* Stored rows *
┄┄┄┄┄┄

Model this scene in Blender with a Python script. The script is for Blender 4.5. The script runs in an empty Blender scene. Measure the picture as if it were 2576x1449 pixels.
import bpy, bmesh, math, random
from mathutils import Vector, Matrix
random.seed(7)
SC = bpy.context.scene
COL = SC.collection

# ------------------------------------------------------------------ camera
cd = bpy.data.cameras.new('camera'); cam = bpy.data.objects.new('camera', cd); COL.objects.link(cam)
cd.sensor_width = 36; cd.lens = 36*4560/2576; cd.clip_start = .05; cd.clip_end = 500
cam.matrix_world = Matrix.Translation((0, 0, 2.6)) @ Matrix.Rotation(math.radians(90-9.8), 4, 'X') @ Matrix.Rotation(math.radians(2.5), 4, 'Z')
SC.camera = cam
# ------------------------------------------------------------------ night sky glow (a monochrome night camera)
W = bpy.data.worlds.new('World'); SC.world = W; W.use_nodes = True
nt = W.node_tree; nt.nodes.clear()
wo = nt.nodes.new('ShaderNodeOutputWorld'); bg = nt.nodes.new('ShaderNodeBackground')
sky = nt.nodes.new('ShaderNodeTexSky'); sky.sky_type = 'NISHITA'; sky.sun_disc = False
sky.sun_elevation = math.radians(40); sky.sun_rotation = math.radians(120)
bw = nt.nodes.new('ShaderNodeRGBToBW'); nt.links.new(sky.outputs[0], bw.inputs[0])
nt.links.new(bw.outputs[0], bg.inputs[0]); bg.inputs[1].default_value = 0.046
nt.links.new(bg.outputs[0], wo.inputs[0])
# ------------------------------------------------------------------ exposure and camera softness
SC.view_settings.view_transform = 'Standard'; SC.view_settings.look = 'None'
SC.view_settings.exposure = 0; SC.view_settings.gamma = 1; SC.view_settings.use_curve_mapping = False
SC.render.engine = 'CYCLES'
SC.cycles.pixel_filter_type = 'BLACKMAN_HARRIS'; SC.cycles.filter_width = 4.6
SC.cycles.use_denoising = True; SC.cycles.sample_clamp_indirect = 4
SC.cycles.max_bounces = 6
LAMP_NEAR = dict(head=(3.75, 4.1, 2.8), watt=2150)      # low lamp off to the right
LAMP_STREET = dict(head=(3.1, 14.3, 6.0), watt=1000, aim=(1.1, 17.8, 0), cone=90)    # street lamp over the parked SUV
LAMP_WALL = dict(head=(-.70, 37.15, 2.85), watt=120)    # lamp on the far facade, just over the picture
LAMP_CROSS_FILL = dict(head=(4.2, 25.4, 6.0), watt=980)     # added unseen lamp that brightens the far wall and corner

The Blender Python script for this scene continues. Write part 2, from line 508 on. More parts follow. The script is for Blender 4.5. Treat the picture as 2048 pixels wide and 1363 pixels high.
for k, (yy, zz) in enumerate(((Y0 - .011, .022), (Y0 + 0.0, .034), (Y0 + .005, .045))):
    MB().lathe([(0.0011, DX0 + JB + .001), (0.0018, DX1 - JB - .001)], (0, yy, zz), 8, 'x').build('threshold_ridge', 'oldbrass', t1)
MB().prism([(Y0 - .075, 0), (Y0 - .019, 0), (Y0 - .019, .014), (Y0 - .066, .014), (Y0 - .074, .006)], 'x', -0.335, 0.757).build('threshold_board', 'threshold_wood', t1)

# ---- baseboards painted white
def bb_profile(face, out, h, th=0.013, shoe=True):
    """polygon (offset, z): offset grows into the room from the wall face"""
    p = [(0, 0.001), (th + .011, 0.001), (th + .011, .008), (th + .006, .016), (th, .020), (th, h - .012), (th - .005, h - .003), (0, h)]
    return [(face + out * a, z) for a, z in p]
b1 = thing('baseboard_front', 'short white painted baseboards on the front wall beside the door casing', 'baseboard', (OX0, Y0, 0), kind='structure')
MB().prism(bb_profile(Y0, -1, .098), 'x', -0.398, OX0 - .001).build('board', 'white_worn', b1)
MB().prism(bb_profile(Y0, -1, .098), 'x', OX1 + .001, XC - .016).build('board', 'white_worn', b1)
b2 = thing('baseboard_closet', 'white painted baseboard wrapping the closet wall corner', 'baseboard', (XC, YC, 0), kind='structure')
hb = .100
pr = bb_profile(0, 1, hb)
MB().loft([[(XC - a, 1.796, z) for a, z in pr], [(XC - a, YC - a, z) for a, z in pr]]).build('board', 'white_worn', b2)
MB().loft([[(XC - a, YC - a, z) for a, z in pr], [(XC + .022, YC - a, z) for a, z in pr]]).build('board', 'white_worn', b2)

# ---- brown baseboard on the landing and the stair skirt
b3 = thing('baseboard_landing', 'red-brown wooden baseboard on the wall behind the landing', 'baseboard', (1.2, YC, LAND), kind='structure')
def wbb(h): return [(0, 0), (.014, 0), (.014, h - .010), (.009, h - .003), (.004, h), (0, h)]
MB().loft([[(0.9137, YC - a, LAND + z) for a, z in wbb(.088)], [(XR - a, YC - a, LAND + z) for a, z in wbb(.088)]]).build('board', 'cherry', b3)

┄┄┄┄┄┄

From the entries above, list each line with "Python" in it.

* Exercise response *
Model this scene in Blender with a Python script. The script is for Blender 4.5. The script runs in an empty Blender scene. Measure the picture as if it were 2576x1449 pixels.
The Blender Python script for this scene continues. Write part 2, from line 508 on. More parts follow. The script is for Blender 4.5. Treat the picture as 2048 pixels wide and 1363 pixels high.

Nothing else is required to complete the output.